In theaters beginning November 12, 2021.

Reviewed by morrison-dylan-fan 7 / 10

The second souvenir.

Looking for something to cheer myself up with while recovering from flu, I decided to take a look at the HOME Manchester cinema site. Seeing praise for the title during the awards season, I was thrilled to find out that HOME were in a few weeks to hold a Q&A screening with the writer/director, which led to me picking up a second souvenir.

View on the film:

Revealing during the excellent, in-depth Q&A after the screening that this, the first sequel from A24, was intended to be viewed as one piece with the earlier film, the screenplay by writer/director Joanna Hogg stays delicately balanced in reflecting the feelings of Julia, (played with a free spirited by Honor Swinton Byrne) via building on the first movie with the grief hanging over Julia from the death of her lover Anthony, while finding her own voice, (and that of the movie) in Julia's full embracing of the love of cinema at film school.

Stating during the Q&A that the title being separated into two allowed her to "Come up with lots of new ideas for the second part." director Hogg reunites with Swimming with Men (2018-also reviewed) cinematographer David Raedeker and wonderfully brings into focus the processing of grief Julia goes through in film, from the grainy 16 mm and 35 mm, to the clear, bright vision ahead in Digital and Hi-8.

Closing this second view into Julia's life with an excellent 4th wall breaking final shot, Hogg and Raedeker reel in a free-flowing atmosphere of fluid hand-held and dolly shots getting close-up to recording Julie's grief, as she picks up a second souvenir.

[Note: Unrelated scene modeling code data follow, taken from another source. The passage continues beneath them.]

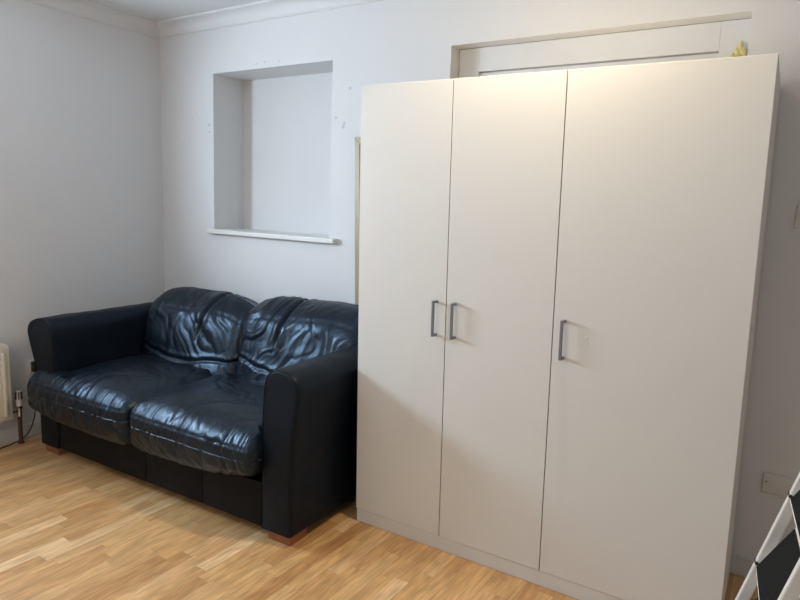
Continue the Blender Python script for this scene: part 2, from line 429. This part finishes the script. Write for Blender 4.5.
def seat_cushion(side, seed):
    # side -1 left, +1 right; local sofa axes
    co, faces = grid_box(130, 96, 34)
    hx, hy, hz = (.470 if side < 0 else .530), .350, .118
    P = rounded(co, hx, hy, hz, .070)
    u = P[:, 0]/hx; v_ = P[:, 1]/hy; w_ = P[:, 2]/hz       # v=-1 front
    o_side = np.clip(u*side, 0, 1)
    # T shape: the wing in front of the arm, narrower further back
    wing = (1-sm(-.80, -.66, v_))*(1.0 if side < 0 else .22)
    x = P[:, 0]-side*o_side*(1-wing)*.215
    y = P[:, 1]
    # crown, waterfall front and slumped middle
    dome = (1-np.clip(np.abs(u), 0, 1)**3)*(1-np.abs(v_)**3)
    z = P[:, 2]+np.where(P[:, 2] > 0, .028*dome, -.004*dome)
    z += np.where(P[:, 2] > 0, 1, .25)*(-.018*sm(-.62, -1.0, v_))
    # bulging front face
    fr_ = sm(-.75, -1.0, v_)
    y = y-fr_*(.012*(1-np.abs(w_)**2)+.014*(1-np.abs(u)**4))
    z = z-.030*fr_*(1-np.abs(u)**2)*(w_ < 0)*np.abs(w_)     # sagging belly
    tl = (u+1)/2
    z += np.where(w_ < 0, np.abs(w_), 0)*((-.034*tl) if side < 0 else (-.030*(1-tl)+.038*tl))
    Q = np.stack([x, y, z], 1)
    n = normals(Q, faces)
    s1 = seed*3.1
    top = sm(.2, .8, n[:, 2]); front = sm(.1, .7, -n[:, 1])*(n[:, 2] < .93)
    X, Y, Z = Q.T
    arc = Y-Z                                     # runs over the front roll
    wx = X+.10*fbm(X*4+s1, arc*5, 0*X, 2)
    disp = .010*fbm(X*2.2+s1, Y*2.6, Z*2, 2)*top
    # long soft folds on top, spreading from the back corners
    a = fbm(wx*5.0+Y*4+s1, Y*2.4-wx*1.5, 0*X+s1, 2)
    disp += -.0060*(ridge(a)**2-.2)*top
    a2 = fbm(wx*3-Y*7+s1, Y*11+wx*5, 0*X+s1*2, 2)
    disp += -.0030*(ridge(a2)**2-.2)*top*sm(-1, -.3, v_)
    # tight pleats across the front edge
    fq = vnoise((wx+.45*arc)*27+s1, arc*5.0, 0*X+s1)
    fq2 = vnoise((wx-.25*arc)*44+s1, arc*9.0, 0*X+s1+5)
    band = np.exp(-((v_+.97)/.16)**2)
    disp += band*(-.0050*(ridge(fq)**2-.2)-.0028*(ridge(fq2)-.3))
    disp += front*(-.0045*(ridge(fbm((wx+.5*Z)*11+s1, Z*6, 0*X, 2))-.35))
    # stitched seam just under the front edge
    seam = np.exp(-((w_-.56)/.045)**2)*sm(.45, .8, -n[:, 1])
    disp -= .0035*seam
    puck = .5+.5*np.sin(X*150+4*fbm(X*9+s1, 0*X, 0*X, 2))
    disp += .0007*puck*np.exp(-((w_-.50)/.16)**2)*sm(.45, .8, -n[:, 1])
    Q = Q+n*disp[:, None]
    Q = Q+np.array([(-.540 if side < 0 else .452), -.182, .385])
    return mesh_obj('seat_cushion', Q, faces, lea, sofa)
seat_cushion(-1, 1); seat_cushion(1, 2)

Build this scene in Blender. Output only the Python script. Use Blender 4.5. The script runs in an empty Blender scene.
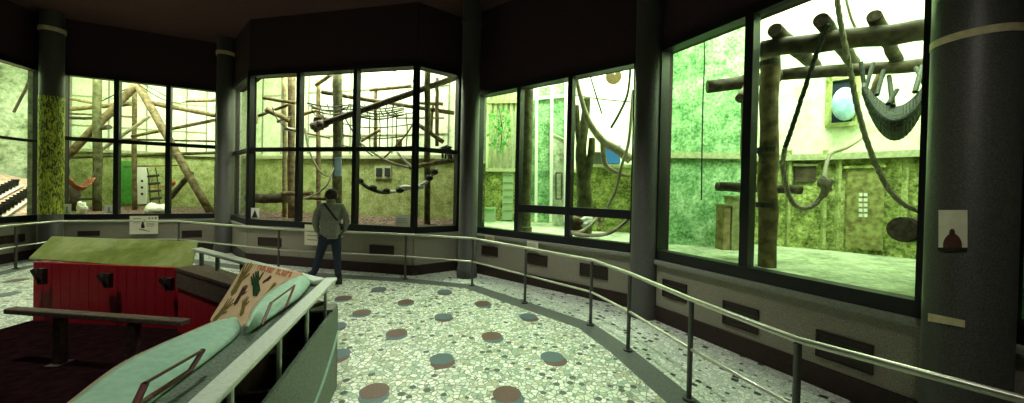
import bpy, bmesh, math, random
from mathutils import Vector, Matrix, noise
random.seed(7)
scene = bpy.context.scene
# ---------------------------------------------------------------- camera
H = 1.75; F = 350.0; CX = 512.0; CY = 194.0
pitch = math.radians(.6); roll = math.atan(.022)
fw = Vector((0, math.cos(pitch), -math.sin(pitch)))
r0 = Vector((1, 0, 0)); u0 = Vector((0, math.sin(pitch), math.cos(pitch)))
rt = r0*math.cos(roll) + u0*math.sin(roll)
up = u0*math.cos(roll) - r0*math.sin(roll)
cam_d = bpy.data.cameras.new('camera'); cam = bpy.data.objects.new('camera', cam_d)
scene.collection.objects.link(cam)
m = Matrix((rt, up, -fw)).transposed().to_4x4(); m.translation = Vector((0, 0, H))
cam.matrix_world = m
cam_d.sensor_width = 36; cam_d.lens = F/1024*36
cam_d.shift_y = -(201.5-CY)/1024
cam_d.clip_start = .05; cam_d.clip_end = 200
scene.camera = cam
# ---------------------------------------------------------------- world, exposure
w = bpy.data.worlds.new('world'); scene.world = w; w.use_nodes = True
w.node_tree.nodes['Background'].inputs[0].default_value = (.55, .60, .50, 1)
w.node_tree.nodes['Background'].inputs[1].default_value = .05
scene.view_settings.view_transform = 'Standard'; scene.view_settings.look = 'None'
scene.view_settings.gamma = 1; scene.view_settings.use_curve_mapping = False
scene.view_settings.exposure = 0

def area(name, loc, target, size, energy, col, size_y=None, spread=None):
    d = bpy.data.lights.new(name, 'AREA'); d.energy = energy; d.color = col
    d.size = size
    if size_y: d.shape = 'RECTANGLE'; d.size_y = size_y
    if spread: d.spread = math.radians(spread)
    o = bpy.data.objects.new(name, d); scene.collection.objects.link(o)
    o.location = loc
    o.rotation_euler = (Vector(target)-Vector(loc)).to_track_quat('-Z', 'Y').to_euler()
    return o
YG = (.87, 1, .76); CG = (.85, 1, .75)
# bright skylight lamps over each animal room
area('enclosure_light', (-13.0, 8.6, 5.9), (-13.2, 8.8, 0), 2.5, 620, YG)
area('enclosure_light', (-10.3, 10.4, 6.2), (-10.6, 11.6, 0), 3.4, 560, YG, 2.4)
area('enclosure_light', (-4.6, 9.3, 6.2), (-4.7, 10.0, 0), 4.6, 680, YG, 2.2)
area('enclosure_light', (1.3, 8.0, 5.9), (1.4, 8.3, 0), 3.0, 520, CG, 2.2)
area('enclosure_light', (4.3, 4.2, 5.9), (4.5, 4.3, 0), 1.8, 430, CG, 2.6)
# added fill spots that brighten the hall, unseen above the frame
def spot(loc, target, energy, col, size=70, r=.15):
    d = bpy.data.lights.new('hall_fill_spot', 'SPOT'); d.energy = energy; d.color = col
    d.spot_size = math.radians(size); d.spot_blend = .8; d.shadow_soft_size = r
    o = bpy.data.objects.new('hall_fill_spot', d); scene.collection.objects.link(o); o.location = loc
    o.rotation_euler = (Vector(target)-Vector(loc)).to_track_quat('-Z', 'Y').to_euler()
spot((-.4, 4.0, 5.3), (-.4, 4.4, 0), 560, (.93, 1, .86), 80)
spot((-5.2, 3.0, 5.3), (-5.2, 4.6, 0.4), 470, (.97, 1, .85), 66)
spot((-1.6, 1.2, 5.3), (-1.7, 1.8, 0.4), 400, (.93, 1, .88), 60)
spot((-6.6, 6.0, 5.3), (-6.9, 7.2, .6), 420, (.98, 1, .86), 75)
spot((1.2, .6, 5.3), (2.3, 1.9, 0), 110, (1, .98, .85), 70)

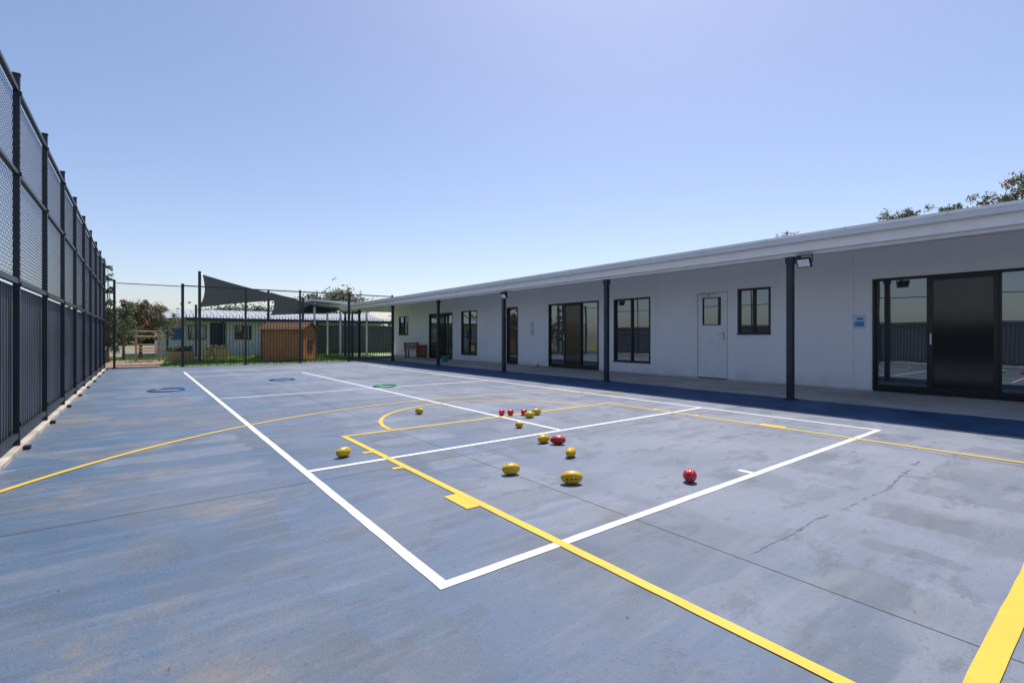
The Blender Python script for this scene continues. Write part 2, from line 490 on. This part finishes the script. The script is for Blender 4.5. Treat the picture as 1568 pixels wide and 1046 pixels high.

Reviewed by ethanbresnett 6 / 10

A slight improvement on Part I

If you didn't like Part I, you won't like Part II, as not much has changed. The film has a slightly more vibrant and upbeat tone, but the style and essence of the film is very similar.

If you loved Part I, you'll most likely love Part II, as it carries on the story right where we left off and completes the emotional arc of Julie.

Ultimately these films aren't quite my cup of tea, but they are watchable and do have some interesting moments.